-------- Data block

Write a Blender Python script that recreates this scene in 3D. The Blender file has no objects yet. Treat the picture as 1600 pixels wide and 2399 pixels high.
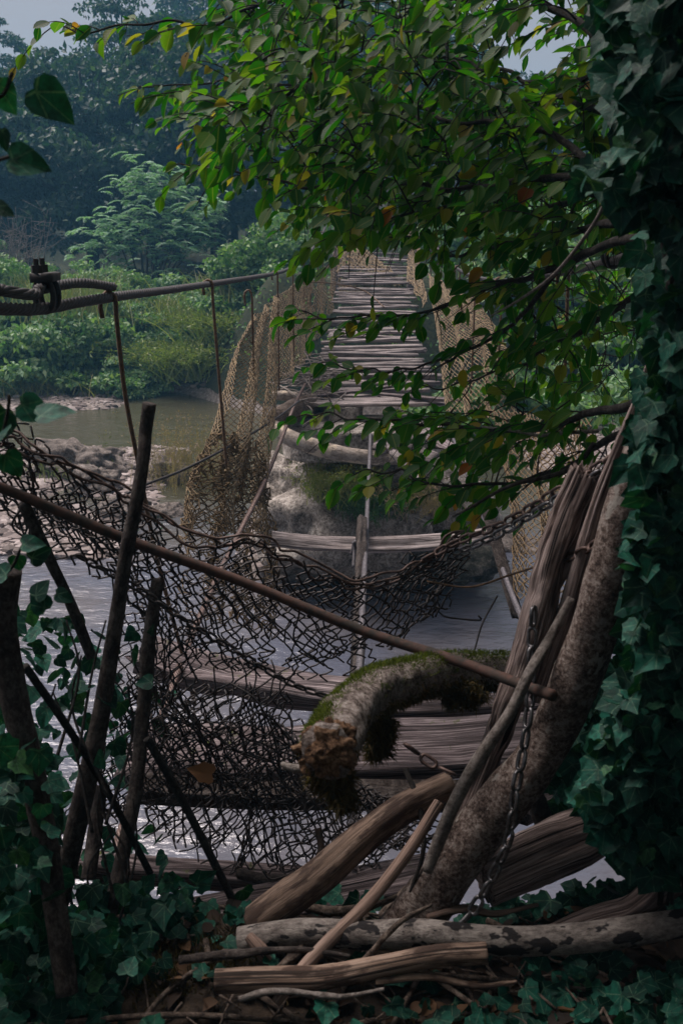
import bpy, math, random
import numpy as np
from mathutils import Vector
R = math.radians
rng = np.random.default_rng(7)
random.seed(7)
S = bpy.context.scene
COL = S.collection

# ------------------------------------------------------------------ camera, sky, sun, exposure
CAMZ, PITCH, FPX = 3.7, R(16), 2332.0
cd = bpy.data.cameras.new('camera'); cam = bpy.data.objects.new('camera', cd); COL.objects.link(cam)
cam.location = (0, 0, CAMZ); cam.rotation_euler = (R(90) - PITCH, 0, 0)
cd.sensor_fit = 'VERTICAL'; cd.sensor_height = 36; cd.sensor_width = 24
cd.lens = 36 * FPX / 2399; cd.clip_start = 0.05; cd.clip_end = 2000
cd.dof.use_dof = True; cd.dof.focus_distance = 4.2; cd.dof.aperture_fstop = 9
S.camera = cam
HAZE = .0022
SUN_EL, SUN_AZ = R(60), R(-50)          # azimuth from +Y, negative = left
W = bpy.data.worlds.new('World'); S.world = W; W.use_nodes = True
wn = W.node_tree; wn.nodes.clear()
wo = wn.nodes.new('ShaderNodeOutputWorld'); wb = wn.nodes.new('ShaderNodeBackground')
sk = wn.nodes.new('ShaderNodeTexSky'); sk.sky_type = 'NISHITA'; sk.sun_disc = False
sk.sun_elevation = SUN_EL; sk.sun_rotation = SUN_AZ; sk.dust_density = 4; sk.air_density = 1.2
hs = wn.nodes.new('ShaderNodeHueSaturation'); hs.inputs['Saturation'].default_value = 0.7
mx = wn.nodes.new('ShaderNodeMix'); mx.data_type = 'RGBA'; mx.inputs[0].default_value = 0.78
mx.inputs[7].default_value = (5.3, 4.75, 5.0, 1)        # even grey cloud layer
wn.links.new(sk.outputs[0], hs.inputs['Color']); wn.links.new(hs.outputs[0], mx.inputs[6])
wn.links.new(mx.outputs[2], wb.inputs[0]); wb.inputs[1].default_value = 0.058
wn.links.new(wb.outputs[0], wo.inputs[0])
sl = bpy.data.lights.new('sun', 'SUN'); sl.energy = 4.5; sl.angle = R(38); sl.color = (1, .89, .86)
sun = bpy.data.objects.new('sun', sl); COL.objects.link(sun)
sdir = Vector((math.sin(SUN_AZ) * math.cos(SUN_EL), math.cos(SUN_AZ) * math.cos(SUN_EL), math.sin(SUN_EL)))
sun.rotation_euler = sdir.to_track_quat('Z', 'Y').to_euler(); sun.location = sdir * 60
S.view_settings.view_transform = 'Standard'; S.view_settings.look = 'None'
S.view_settings.exposure = 0.5; S.view_settings.gamma = 1
try: S.cycles.use_denoising = True; S.cycles.volume_bounces = 0; S.cycles.max_bounces = 8; S.cycles.transparent_max_bounces = 8
except Exception: pass

# ------------------------------------------------------------------ helpers
FW = np.array([0, math.cos(PITCH), -math.sin(PITCH)]); UP = np.array([0, math.sin(PITCH), math.cos(PITCH)])
C0 = np.array([0, 0, CAMZ])
def at(px, py, Y):
    """survey helper: the point at forward distance Y seen under photo pixel px, py"""
    d = FW + np.array([1, 0, 0]) * (px - 800) / FPX - UP * (py - 1199.5) / FPX
    return C0 + d * (Y / d[1])
def path(*pts): return np.array([at(*p) for p in pts])
def nrm(a): return a / np.maximum(np.linalg.norm(a, axis=-1, keepdims=True), 1e-9)
def hsh(i, j, k, s):
    h = (i * 374761393 + j * 668265263 + k * 2147483647 + s * 1274126177) & 0xffffffff
    h = ((h ^ (h >> 13)) * 1274126177) & 0xffffffff
    return ((h ^ (h >> 16)) & 0xffff) / 32767.5 - 1
def vn(p, s=0):
    p = np.asarray(p, float); i = np.floor(p).astype(np.int64); f = p - i; f = f * f * (3 - 2 * f)
    r = 0
    for a in (0, 1):
        for b in (0, 1):
            for c in (0, 1):
                w = (f[..., 0] if a else 1 - f[..., 0]) * (f[..., 1] if b else 1 - f[..., 1]) * (f[..., 2] if c else 1 - f[..., 2])
                r = r + w * hsh(i[..., 0] + a, i[..., 1] + b, i[..., 2] + c, s)
    return r
def fbm(p, o=4, s=0):
    p = np.asarray(p, float); r = 0; a = 1
    for k in range(o): r = r + a * vn(p * 2 ** k, s + k * 17); a *= .5
    return r
def smooth(p, n):
    """Catmull-Rom resample to n points"""
    p = np.asarray(p, float)
    if len(p) == 2: t = np.linspace(0, 1, n)[:, None]; return p[0] * (1 - t) + p[1] * t
    q = np.vstack([2 * p[0] - p[1], p, 2 * p[-1] - p[-2]])
    L = np.r_[0, np.cumsum(np.linalg.norm(np.diff(p, axis=0), axis=1))]
    x = np.linspace(0, L[-1], n); i = np.clip(np.searchsorted(L, x, 'right') - 1, 0, len(p) - 2)
    t = ((x - L[i]) / np.maximum(L[i + 1] - L[i], 1e-9))[:, None]
    a, b, c, d = q[i], q[i + 1], q[i + 2], q[i + 3]
    return .5 * (2 * b + (c - a) * t + (2 * a - 5 * b + 4 * c - d) * t ** 2 + (3 * b - a - 3 * c + d) * t ** 3)
def sst(x, a, b): t = np.clip((x - a) / (b - a), 0, 1); return t * t * (3 - 2 * t)

class MB:
    def __init__(s): s.v = []; s.q = []; s.t = []; s.c = []; s.n = 0
    def add(s, V, Q=None, T=None, TC=None):
        V = np.asarray(V, float).reshape(-1, 3)
        if Q is not None and len(Q): s.q.append(np.asarray(Q, np.int64).reshape(-1, 4) + s.n)
        if T is not None and len(T): s.t.append(np.asarray(T, np.int64).reshape(-1, 3) + s.n)
        s.v.append(V); s.c.append(np.zeros_like(V) if TC is None else np.asarray(TC, float).reshape(-1, 3)); s.n += len(V)
    def build(s, name, mat, parent=None, smooth=True, origin=None):
        V = np.vstack(s.v); TC = np.vstack(s.c)
        Q = np.vstack(s.q) if s.q else np.zeros((0, 4), np.int64); T = np.vstack(s.t) if s.t else np.zeros((0, 3), np.int64)
        if origin is None:
            lo, hi = V.min(0), V.max(0); origin = np.array([(lo[0] + hi[0]) / 2, (lo[1] + hi[1]) / 2, lo[2]])
        origin = np.asarray(origin, float); V = V - origin
        me = bpy.data.meshes.new(name); nq, nt = len(Q), len(T)
        me.vertices.add(len(V)); me.vertices.foreach_set('co', V.astype(np.float32).ravel())
        me.loops.add(nq * 4 + nt * 3); me.polygons.add(nq + nt)
        me.loops.foreach_set('vertex_index', np.r_[Q.ravel(), T.ravel()].astype(np.int32))
        me.polygons.foreach_set('loop_start', np.r_[np.arange(nq) * 4, nq * 4 + np.arange(nt) * 3].astype(np.int32))
        me.polygons.foreach_set('use_smooth', np.full(nq + nt, smooth))
        at_ = me.attributes.new('tc', 'FLOAT_VECTOR', 'POINT'); at_.data.foreach_set('vector', TC.astype(np.float32).ravel())
        me.update(calc_edges=True); me.validate()
        me.materials.append(mat)
        o = bpy.data.objects.new(name, me); COL.objects.link(o); o.location = origin
        if parent:
            w = Vector(parent.location); p = parent.parent
            while p: w += Vector(p.location); p = p.parent
            o.parent = parent; o.location = Vector(origin) - w
        return o
def tag(o, label=None, cat=None, group=None, kind=None):
    for k, v in (('label', label), ('category', cat), ('group', group), ('kind', kind)):
        if v: o[k] = v
    return o
def thing(name, label, cat, loc, group=None):
    o = bpy.data.objects.new(name, None); COL.objects.link(o); o.location = loc; o.empty_display_size = .1
    return tag(o, label, cat, group)
def dup(o, loc=None, rz=0, sc=None, parent=None):
    c = o.copy(); COL.objects.link(c)
    if parent: c.parent = parent
    if loc is not None: c.location = loc; c.rotation_euler = (0, 0, rz)
    if sc is not None: c.scale = sc if hasattr(sc, '__len__') else (sc,) * 3
    for ch in list(o.children): dup(ch, parent=c)
    return c

def frames(p, up0=None):
    T = nrm(np.gradient(p, axis=0)); n = np.zeros_like(p)
    u = np.array([0, 0, 1.]) if up0 is None else np.asarray(up0, float)
    if abs(T[0] @ u) > .95: u = np.array([0, 1., 0])
    for i in range(len(p)):
        u = u - T[i] * (u @ T[i]); u = u / max(np.linalg.norm(u), 1e-9); n[i] = u
    return T, np.cross(T, n), n
def ringq(k, n):
    i = np.arange(k - 1)[:, None] * n; j = np.arange(n)[None]; j2 = (j + 1) % n
    return np.stack([i + j, i + j2, i + n + j2, i + n + j], -1).reshape(-1, 4)
def sweep(mb, p, sec, up=None, cap=True, tcs=None):
    """sec: K x N x 2 section; tc = (section x, section y, length)"""
    K, N = sec.shape[:2]; T, B, Nn = frames(p, up)
    V = p[:, None] + B[:, None] * sec[..., :1] + Nn[:, None] * sec[..., 1:]
    L = np.r_[0, np.cumsum(np.linalg.norm(np.diff(p, axis=0), axis=1))] + rng.random() * 20
    s0 = sec if tcs is None else tcs
    TC = np.concatenate([s0, np.broadcast_to(L[:, None, None], (K, N, 1))], -1)
    Q = ringq(K, N); V = V.reshape(-1, 3); TC = TC.reshape(-1, 3); Tr = []
    if cap:
        n = len(V); V = np.vstack([V, V[:N].mean(0), V[-N:].mean(0)]); TC = np.vstack([TC, TC[:N].mean(0), TC[-N:].mean(0)])
        j = np.arange(N); j2 = (j + 1) % N
        Tr = np.vstack([np.stack([np.full(N, n), j2, j], -1), np.stack([np.full(N, n + 1), n - N + j, n - N + j2], -1)])
    mb.add(V, Q, Tr, TC)
    return p
def tube(mb, pts, r, n=8, k=None, amp=0, fr=8, cap=True, crack=0, ell=1.0, seed=None, rough_end=0):
    """r: radius or list along the path; amp: relative lumpiness; crack: depth of lengthwise splits"""
    pts = np.asarray(pts, float)
    L = np.linalg.norm(np.diff(pts, axis=0), axis=1).sum()
    rm = float(np.mean(r)); k = k or max(2, int(L / max(rm * 1.2, .004)))
    p = smooth(pts, k) if len(pts) > 1 else pts
    rr = np.full(k, r, float) if np.ndim(r) == 0 else np.interp(np.linspace(0, 1, k), np.linspace(0, 1, len(r)), r)
    a = np.arange(n) * 2 * np.pi / n; s = int(rng.integers(1e6)) if seed is None else seed
    R_ = np.broadcast_to(rr[:, None], (k, n)).copy()
    ll = np.linspace(0, L, k)
    if amp or crack:
        q = np.stack([np.broadcast_to(np.cos(a) * 1.3, (k, n)), np.broadcast_to(np.sin(a) * 1.3, (k, n)), np.broadcast_to((ll * fr)[:, None], (k, n))], -1)
        if amp: R_ *= 1 + amp * fbm(q, 3, s)
        if crack:
            q2 = q.copy(); q2[..., :2] *= 1.7; q2[..., 2] *= .16
            R_ *= 1 - crack * np.clip(1 - np.abs(vn(q2, s + 5)) * 4.5, 0, 1)
    sec = np.stack([R_ * np.cos(a) * ell, R_ * np.sin(a)], -1)
    tcs = np.stack([np.broadcast_to(rm * np.cos(a), (k, n)), np.broadcast_to(rm * np.sin(a), (k, n))], -1)
    if rough_end:
        T, _, _ = frames(p); p = p.copy()
    return sweep(mb, p, sec, cap=cap, tcs=tcs)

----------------

- [Set exercise]
Reproduce the data above word for word from its first line through the line that holds "COL = S.collection", both ends included; skip pictures.

- [Response for this exercise]
Write a Blender Python script that recreates this scene in 3D. The Blender file has no objects yet. Treat the picture as 1600 pixels wide and 2399 pixels high.
import bpy, math, random
import numpy as np
from mathutils import Vector
R = math.radians
rng = np.random.default_rng(7)
random.seed(7)
S = bpy.context.scene
COL = S.collection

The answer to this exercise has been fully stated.